INSTRUCTIONS FOR THE TASK →
Output a verbatim copy of the data, cut off after the line that contains "G = np.stack(rings+[rings[-1]+np.array((0, .06, 0))], 1);".

-- Start of RAW DATA --

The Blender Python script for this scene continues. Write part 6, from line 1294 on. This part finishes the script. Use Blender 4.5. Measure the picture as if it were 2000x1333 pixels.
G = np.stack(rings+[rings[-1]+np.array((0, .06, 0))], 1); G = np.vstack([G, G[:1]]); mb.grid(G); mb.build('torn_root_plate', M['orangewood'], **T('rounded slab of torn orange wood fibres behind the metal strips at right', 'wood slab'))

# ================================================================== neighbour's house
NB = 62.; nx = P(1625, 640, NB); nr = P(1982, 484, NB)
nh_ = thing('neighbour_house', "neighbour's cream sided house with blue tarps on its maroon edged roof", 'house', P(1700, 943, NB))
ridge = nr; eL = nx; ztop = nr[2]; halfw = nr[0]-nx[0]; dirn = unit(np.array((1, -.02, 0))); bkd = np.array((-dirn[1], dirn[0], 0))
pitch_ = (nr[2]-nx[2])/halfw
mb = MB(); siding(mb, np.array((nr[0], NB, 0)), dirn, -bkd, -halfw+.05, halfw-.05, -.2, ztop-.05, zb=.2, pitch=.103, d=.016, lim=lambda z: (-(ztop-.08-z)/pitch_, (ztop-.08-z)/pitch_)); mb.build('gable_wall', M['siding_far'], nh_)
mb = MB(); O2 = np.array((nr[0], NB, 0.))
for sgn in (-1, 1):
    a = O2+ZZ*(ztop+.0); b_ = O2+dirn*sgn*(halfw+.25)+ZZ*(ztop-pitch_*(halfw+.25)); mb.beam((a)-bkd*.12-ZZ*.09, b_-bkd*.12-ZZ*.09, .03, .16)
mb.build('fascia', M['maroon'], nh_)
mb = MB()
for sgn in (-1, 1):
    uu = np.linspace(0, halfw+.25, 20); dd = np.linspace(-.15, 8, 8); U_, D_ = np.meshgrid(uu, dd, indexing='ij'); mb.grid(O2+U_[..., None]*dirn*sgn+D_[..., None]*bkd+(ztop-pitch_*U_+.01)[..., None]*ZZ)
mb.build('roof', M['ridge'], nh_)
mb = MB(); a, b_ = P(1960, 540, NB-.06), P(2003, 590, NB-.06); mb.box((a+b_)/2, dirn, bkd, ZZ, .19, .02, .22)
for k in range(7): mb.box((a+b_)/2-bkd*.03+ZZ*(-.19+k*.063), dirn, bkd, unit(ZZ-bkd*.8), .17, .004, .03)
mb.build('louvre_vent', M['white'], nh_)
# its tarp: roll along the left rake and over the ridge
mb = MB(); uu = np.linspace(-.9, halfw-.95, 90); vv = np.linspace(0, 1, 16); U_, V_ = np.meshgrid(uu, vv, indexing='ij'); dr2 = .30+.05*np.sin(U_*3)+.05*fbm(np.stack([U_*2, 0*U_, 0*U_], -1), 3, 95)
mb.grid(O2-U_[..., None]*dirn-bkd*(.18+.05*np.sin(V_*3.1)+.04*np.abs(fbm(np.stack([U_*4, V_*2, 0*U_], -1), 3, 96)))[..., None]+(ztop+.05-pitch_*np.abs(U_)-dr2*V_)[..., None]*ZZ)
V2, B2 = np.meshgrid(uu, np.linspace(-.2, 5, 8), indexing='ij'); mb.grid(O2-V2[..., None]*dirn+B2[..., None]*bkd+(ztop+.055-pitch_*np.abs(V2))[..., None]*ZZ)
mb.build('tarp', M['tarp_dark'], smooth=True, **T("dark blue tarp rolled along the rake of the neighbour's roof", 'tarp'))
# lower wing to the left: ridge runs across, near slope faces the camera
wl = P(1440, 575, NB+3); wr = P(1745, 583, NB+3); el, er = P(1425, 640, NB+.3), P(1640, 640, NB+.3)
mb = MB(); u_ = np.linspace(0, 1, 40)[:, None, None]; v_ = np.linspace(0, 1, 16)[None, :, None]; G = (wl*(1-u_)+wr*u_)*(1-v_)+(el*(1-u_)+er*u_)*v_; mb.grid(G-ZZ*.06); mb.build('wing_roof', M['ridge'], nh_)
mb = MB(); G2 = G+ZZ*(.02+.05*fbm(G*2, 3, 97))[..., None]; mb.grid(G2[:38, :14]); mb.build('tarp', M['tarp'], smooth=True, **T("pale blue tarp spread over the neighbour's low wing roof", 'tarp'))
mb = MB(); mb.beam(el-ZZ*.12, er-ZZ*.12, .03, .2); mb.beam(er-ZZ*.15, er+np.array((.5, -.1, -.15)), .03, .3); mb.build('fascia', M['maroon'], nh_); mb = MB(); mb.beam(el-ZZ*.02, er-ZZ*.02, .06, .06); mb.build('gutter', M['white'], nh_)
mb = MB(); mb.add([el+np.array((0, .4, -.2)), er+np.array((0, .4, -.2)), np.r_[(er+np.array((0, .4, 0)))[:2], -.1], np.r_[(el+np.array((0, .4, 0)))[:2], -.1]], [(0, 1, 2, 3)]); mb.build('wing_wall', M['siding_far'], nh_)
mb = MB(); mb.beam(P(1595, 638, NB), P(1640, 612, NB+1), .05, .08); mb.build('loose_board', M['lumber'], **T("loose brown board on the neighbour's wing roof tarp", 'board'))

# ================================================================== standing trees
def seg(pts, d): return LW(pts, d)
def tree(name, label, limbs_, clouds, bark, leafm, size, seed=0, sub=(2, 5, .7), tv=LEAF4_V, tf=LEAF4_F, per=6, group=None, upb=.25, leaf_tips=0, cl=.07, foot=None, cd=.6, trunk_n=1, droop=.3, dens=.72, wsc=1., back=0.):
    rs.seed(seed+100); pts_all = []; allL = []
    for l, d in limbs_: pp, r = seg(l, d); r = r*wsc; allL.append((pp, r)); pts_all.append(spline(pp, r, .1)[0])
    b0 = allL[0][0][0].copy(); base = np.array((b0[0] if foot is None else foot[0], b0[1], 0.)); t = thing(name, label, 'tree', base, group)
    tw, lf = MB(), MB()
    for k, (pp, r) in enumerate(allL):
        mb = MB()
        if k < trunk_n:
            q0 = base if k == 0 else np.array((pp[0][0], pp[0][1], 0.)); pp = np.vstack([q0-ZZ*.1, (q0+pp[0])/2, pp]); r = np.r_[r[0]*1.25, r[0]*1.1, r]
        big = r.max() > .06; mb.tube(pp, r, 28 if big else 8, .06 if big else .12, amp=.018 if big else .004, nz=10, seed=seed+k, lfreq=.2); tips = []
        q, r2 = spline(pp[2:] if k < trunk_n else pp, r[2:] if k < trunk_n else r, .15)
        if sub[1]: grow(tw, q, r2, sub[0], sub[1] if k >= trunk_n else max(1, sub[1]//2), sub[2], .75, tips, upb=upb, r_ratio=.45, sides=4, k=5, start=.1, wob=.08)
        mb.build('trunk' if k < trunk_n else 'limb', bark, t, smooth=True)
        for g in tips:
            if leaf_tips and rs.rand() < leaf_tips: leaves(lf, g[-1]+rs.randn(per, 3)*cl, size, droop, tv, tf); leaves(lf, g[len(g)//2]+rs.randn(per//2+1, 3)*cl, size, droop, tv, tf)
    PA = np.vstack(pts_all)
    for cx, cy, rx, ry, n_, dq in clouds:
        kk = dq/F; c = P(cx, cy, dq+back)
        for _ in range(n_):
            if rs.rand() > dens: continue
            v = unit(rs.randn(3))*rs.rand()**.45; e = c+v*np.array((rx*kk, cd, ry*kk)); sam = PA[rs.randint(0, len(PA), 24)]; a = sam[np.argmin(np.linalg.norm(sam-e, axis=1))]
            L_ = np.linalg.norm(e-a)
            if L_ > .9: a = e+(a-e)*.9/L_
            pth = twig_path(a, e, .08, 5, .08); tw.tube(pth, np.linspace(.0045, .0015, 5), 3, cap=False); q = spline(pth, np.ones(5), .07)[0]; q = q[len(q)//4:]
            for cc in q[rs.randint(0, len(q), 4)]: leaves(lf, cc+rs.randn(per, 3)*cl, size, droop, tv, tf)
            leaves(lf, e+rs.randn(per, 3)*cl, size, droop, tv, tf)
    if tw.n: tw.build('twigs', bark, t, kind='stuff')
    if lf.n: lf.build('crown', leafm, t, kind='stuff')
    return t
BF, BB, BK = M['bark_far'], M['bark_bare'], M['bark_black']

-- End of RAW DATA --

EXERCISE RESULT →
The Blender Python script for this scene continues. Write part 6, from line 1294 on. This part finishes the script. Use Blender 4.5. Measure the picture as if it were 2000x1333 pixels.
G = np.stack(rings+[rings[-1]+np.array((0, .06, 0))], 1); G = np.vstack([G, G[:1]]); mb.grid(G); mb.build('torn_root_plate', M['orangewood'], **T('rounded slab of torn orange wood fibres behind the metal strips at right', 'wood slab'))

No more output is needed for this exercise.